Former MP and alleged Chinese spy anointed mentee as successor
Thursday, 20 June 2024
A Stuff Circuit investigation reveals decades of foreign interference by China in New Zealand. Video credit: Stuff Circuit
A National MP was mentored and endorsed by a predecessor who departed politics under a cloud over his ties with the Chinese Communist Party.
First-term list MP Nancy Lu was sitting in an interview with Chinese-language media outlet Panda TV37 next to Dr Jian Yang in 2020 when the outgoing MP and alleged Chinese spy admitted he handpicked Lu to be his successor, saying he had “trained” her to stand for the party “for a long time” and kept it secret from his colleagues.
Lu told Stuff Circuit she could not control who would offer an endorsement and would “leave it to others to comment on their statements”.
Yang abruptly retired from politics in July 2020. The three-term list MP previously studied and taught future Chinese spies English at schools run by the Chinese military for them to monitor communications before he emigrated to New Zealand, but denied ever being a spy himself.
His departure was hastened by security agencies’ concerns about his relationship with the Chinese government, according to news website POLITIK in 2021.
A new Stuff Circuit documentary The Long Game explored Yang’s influential role within China’s united front operations in New Zealand to promote the Chinese Communist Party’s interests.
Wealthy businessman Zhang Yikun, a senior united front figure whose conviction for unlawful donations to National was quashed at the Court of Appeal last year, had expressed disappointment to the party over the fact that Yang was never made a government minister.

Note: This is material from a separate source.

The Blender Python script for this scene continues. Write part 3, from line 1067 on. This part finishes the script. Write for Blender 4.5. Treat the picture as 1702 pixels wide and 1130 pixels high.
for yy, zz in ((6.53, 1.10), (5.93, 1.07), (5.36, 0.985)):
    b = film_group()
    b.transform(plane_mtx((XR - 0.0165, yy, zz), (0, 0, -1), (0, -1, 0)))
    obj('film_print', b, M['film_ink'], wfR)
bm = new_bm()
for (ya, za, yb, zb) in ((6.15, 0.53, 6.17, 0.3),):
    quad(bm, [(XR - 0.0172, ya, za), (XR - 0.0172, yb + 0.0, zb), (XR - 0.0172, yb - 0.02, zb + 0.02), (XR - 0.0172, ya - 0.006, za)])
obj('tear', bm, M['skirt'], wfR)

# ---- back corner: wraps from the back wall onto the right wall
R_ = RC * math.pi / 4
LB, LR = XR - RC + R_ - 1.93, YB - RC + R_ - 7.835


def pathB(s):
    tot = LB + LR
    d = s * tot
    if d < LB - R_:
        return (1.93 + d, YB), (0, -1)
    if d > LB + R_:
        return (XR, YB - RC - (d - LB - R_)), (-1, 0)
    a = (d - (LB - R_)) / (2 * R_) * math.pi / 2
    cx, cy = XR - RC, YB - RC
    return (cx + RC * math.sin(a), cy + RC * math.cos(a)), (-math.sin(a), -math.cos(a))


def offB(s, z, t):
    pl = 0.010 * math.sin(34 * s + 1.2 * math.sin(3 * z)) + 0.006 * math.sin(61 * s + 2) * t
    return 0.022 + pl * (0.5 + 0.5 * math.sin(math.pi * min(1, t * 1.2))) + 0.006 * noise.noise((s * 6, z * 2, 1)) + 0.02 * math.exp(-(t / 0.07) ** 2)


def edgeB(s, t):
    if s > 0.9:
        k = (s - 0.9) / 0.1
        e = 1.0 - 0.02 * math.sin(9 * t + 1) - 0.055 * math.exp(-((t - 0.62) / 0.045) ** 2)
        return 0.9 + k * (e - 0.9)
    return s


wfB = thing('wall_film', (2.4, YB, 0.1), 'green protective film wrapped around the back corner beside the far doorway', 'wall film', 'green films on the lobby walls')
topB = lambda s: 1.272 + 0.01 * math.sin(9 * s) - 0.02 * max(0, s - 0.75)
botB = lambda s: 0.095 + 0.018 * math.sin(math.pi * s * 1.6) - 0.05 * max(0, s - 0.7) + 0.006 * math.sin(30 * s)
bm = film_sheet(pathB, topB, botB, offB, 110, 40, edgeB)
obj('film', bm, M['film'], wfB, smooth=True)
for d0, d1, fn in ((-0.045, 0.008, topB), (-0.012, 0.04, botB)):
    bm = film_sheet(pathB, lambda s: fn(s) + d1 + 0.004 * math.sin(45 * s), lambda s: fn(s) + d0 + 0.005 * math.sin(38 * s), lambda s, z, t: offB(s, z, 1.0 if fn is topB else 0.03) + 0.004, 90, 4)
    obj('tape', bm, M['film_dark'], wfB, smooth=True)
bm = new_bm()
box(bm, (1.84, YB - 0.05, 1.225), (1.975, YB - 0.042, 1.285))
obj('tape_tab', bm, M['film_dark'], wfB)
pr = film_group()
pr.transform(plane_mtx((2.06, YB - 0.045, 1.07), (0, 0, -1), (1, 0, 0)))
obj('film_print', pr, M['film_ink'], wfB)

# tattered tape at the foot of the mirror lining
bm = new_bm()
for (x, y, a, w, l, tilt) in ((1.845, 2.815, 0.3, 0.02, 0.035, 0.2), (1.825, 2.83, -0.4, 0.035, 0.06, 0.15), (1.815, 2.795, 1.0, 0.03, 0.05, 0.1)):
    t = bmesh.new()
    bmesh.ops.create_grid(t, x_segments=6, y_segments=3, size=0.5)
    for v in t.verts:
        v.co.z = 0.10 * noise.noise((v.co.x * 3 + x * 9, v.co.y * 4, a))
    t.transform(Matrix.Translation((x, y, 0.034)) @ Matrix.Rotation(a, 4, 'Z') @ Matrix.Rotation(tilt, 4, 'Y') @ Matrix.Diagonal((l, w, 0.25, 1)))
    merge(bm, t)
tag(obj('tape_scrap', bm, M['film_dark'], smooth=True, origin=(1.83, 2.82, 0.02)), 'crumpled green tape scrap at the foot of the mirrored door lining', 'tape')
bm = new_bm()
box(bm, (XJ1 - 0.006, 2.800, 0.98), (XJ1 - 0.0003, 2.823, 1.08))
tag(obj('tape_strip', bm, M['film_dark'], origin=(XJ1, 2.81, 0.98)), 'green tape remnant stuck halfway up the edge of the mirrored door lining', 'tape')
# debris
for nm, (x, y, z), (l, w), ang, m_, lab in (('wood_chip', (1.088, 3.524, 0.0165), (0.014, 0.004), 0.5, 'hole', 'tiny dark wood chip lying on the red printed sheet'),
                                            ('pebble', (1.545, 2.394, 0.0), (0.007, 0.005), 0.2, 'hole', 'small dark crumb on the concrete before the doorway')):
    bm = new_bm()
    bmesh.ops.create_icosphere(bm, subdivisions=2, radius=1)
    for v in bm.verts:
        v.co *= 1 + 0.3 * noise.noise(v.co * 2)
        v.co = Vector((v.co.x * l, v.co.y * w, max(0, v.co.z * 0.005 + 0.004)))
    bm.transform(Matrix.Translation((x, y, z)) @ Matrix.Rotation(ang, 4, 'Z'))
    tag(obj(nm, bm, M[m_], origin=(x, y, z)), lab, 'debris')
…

Yang said in a statement to Stuff Circuit that “numerous members of the Chinese community” wanted him to be a minister, “just like other ethnic communities would like to see ministers of their own ethnic background”.

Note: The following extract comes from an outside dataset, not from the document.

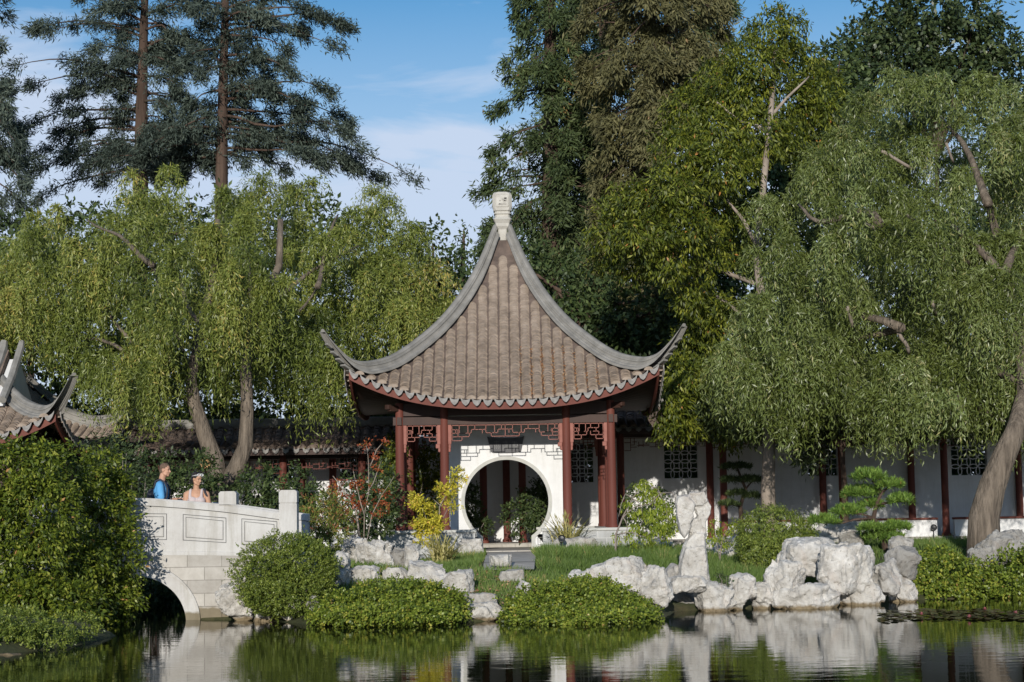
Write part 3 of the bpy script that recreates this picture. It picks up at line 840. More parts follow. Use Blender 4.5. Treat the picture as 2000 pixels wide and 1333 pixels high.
gt = thing('gate_roof', 'low pale tiled roof with upswept ridge between hall and willow trunk', 'roof', (s0.x, 48.5, 0))
cv = catmull([95,130,160,190,220,243,256],[772,795,806,811.5,807,796,786])
rows = []
for px in np.linspace(100, 250, 26):
    p = at(px, float(cv(px)), 48.5); k = 1.0 if px < 225 else 1.0-0.7*(px-225)/25
    rows.append([Vector((p.x, 48.5+a, p.z+c*k)) for a, c in ((-0.15,-0.40),(-0.15,-0.28),(-0.11,-0.27),(-0.11,-0.14),(-0.14,-0.13),(-0.14,-0.09),(-0.08,-0.02),(0,0),(0.1,-0.03),(0.14,-0.13),(0.14,-0.4))])
MB().grid(rows).build('roof_ridge', MAT['ridge'], gt, 35, world=True)
tb = MB(); dk2 = []
for i in range(9):
    px = 108+i*14.5; p = at(px, float(cv(px)), 48.5); z1 = p.z-0.34; z0_ = p.z*0.3+0.7*(at(150,795,48.5).z)-0.86
    rws = []
    for j in range(20):
        for e, sc in ((0,0.86),(1,1.0)):
            s = (j+e)/20; y = 48.4-1.25*s; z = z1+(z0_-z1)*(1-(1-s)**1.3)
            rws.append([Vector((p.x-0.085*sc*math.cos(math.pi*q/5), y, z+0.07*sc*math.sin(math.pi*q/5))) for q in range(6)])
    tb.grid(rws); dk2.append([Vector((p.x, 48.4, z1-0.01)), Vector((p.x, 47.1, z0_-0.01)), Vector((p.x, 47.1, z0_-0.16))])
tb.build('roof_tiles', MAT['tile'], gt, world=True)
MB().grid(dk2).build('roof_deck', MAT['tiledark'], gt, world=True)
for px in (118, 205): MB().lathe([(0.11,0.8),(0.10,3.55)], 12, (at(px,830,47.9).x, 47.9, 0)).build('post', MAT['darkwood'], gt, world=True)

# ------------------------------------------------------------------ bridge
BY0, BY1 = 33.8, 36.1
bx = lambda px: at(px, 1010, BY0).x
bz = lambda px, py: at(px, py, BY0).z
br = thing('bridge', 'pale stone arched footbridge with panelled parapet at left of pond', 'bridge', (bx(265), BY0, 0))
XC = bx(265); XR = bx(578); XL = 2*XC-XR
top = catmull([XL, XC-(bx(420)-XC), bx(265), bx(330), bx(420), bx(470), bx(546), XR], [bz(580,1003), bz(420,983), bz(265,973.5), bz(330,976), bz(420,983.5), bz(470,989.5), bz(546,1000), bz(580,1004)])
def topz(x): return top(x) if x > XC else top(2*XC-x)
zb0 = bz(420, 1087)
def basez(x): return zb0 + 0.04 - 0.010*(x-XC)**2
deckz = lambda x: topz(x) - 1.08
RA, ZA = 0.93, -0.05            # arch radius and springing height
def arch_z(x):
    u = abs(x-XC); return ZA + math.sqrt(max(RA*RA-u*u, 0)) if u < RA else ZA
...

The National Party first unveiled Lu as a list-only candidate in the 2020 election, parachuting her in at 26th, which, while seen as a high placing at the time, did not see her elected to Parliament.
In 2023, she jumped six places, putting her higher than some sitting MPs, including current Cabinet minister Tama Potaka and Simon O’Connor, then one of New Zealand’s representatives on the Inter-Parliamentary Alliance on China (IPAC) and the target of a Chinese-backed cyberattack.

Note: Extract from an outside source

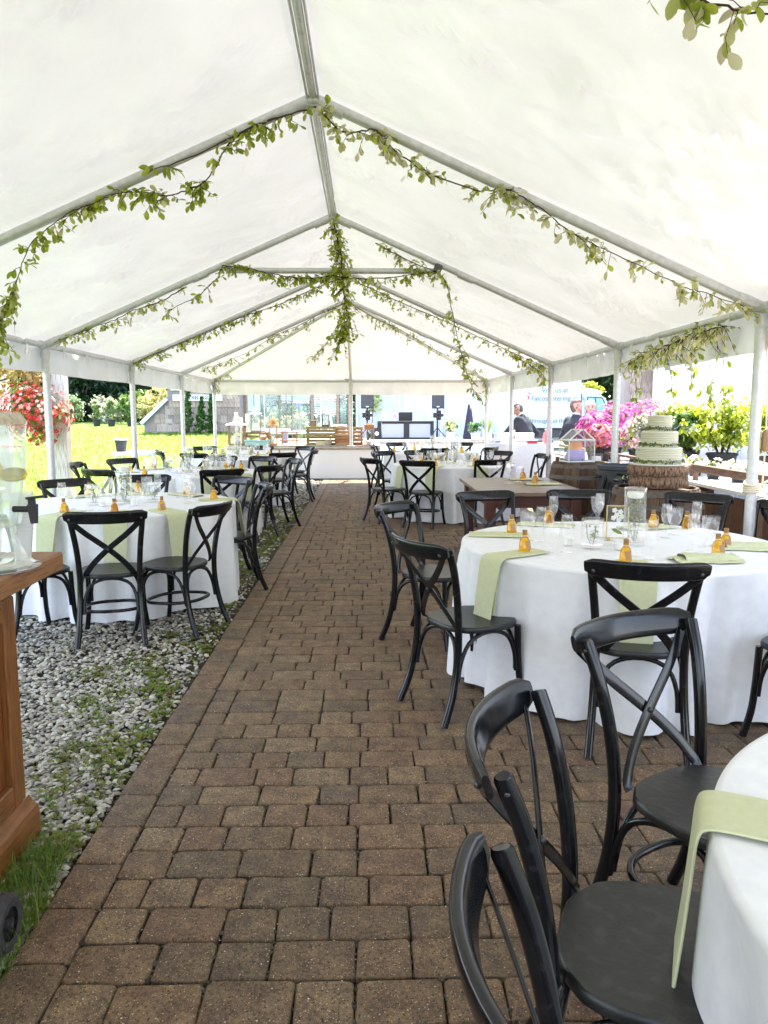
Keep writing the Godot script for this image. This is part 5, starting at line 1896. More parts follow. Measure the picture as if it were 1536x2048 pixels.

Lu, an Auckland-based chartered accountant, moved to New Zealand from China with her family in 1997, joining National in 2015. She was one of the first members of the Blue Dragons, a group of ethnic Chinese National Party supporters which Yang established in 2016. It has subsequently rebranded as the National Party Chinese Group.
Then party president Peter Goodfellow, who, with former leader Sir John Key, recruited Yang to stand for National in 2011, credited Lu’s high 2020 list ranking to her private sector experience and “great connections into the Chinese community”.
Yang said in the Panda TV37 interview the day after Lu’s unveiling that her professional background, political beliefs and communication skills showed why she was “well-suited” for the party. Had Yang not retired in 2020, his list ranking would have been just one above Lu’s: “In other words, Nancy has taken over from me.”
Lu’s father Peter, a former current affairs commentator for Panda TV37, said in 2020 it was “necessary” to impose a sweeping national security law in Hong Kong, which the city’s authorities used to crush the pro-democracy opposition.
Then and current Foreign Minister Winston Peters suspended New Zealand’s extradition treaty with Hong Kong, saying New Zealand no longer trusted the city’s criminal justice system was sufficiently independent from China.
A December 2016 profile of Lu by Haiwai Net, a website run by the overseas edition of Chinese state media People’s Daily, credited her father’s “profound role” for her familiarity with Chinese culture to politics and current affairs.
Peter Lu hit pause on commentating just weeks before his daughter was announced as a National party candidate at the 2020 election. He had since continued to commentate on New Zealand-China relations and other international affairs on Chinese state media and nationalist online news site Guancha.
“Like any parent, my father has been influential in my life but I am able to hold my own views,” Nancy Lu said. Peter Lu did not respond to Stuff Circuit’s calls and texts.
New Zealand’s current IPAC co-chairs Ingrid Leary and Joseph Mooney called for a select committee inquiry into foreign interference last week, in the wake of revelations in The Long Game.
The Post reported in June 2023 that Vicky Lu (陸欣讌), publisher of the People’s Daily Overseas Edition in New Zealand, donated a one-off sum of $18,750 to National in May 2022. The party’s leader Christopher Luxon later said the donation had no sway over the party’s policy on China.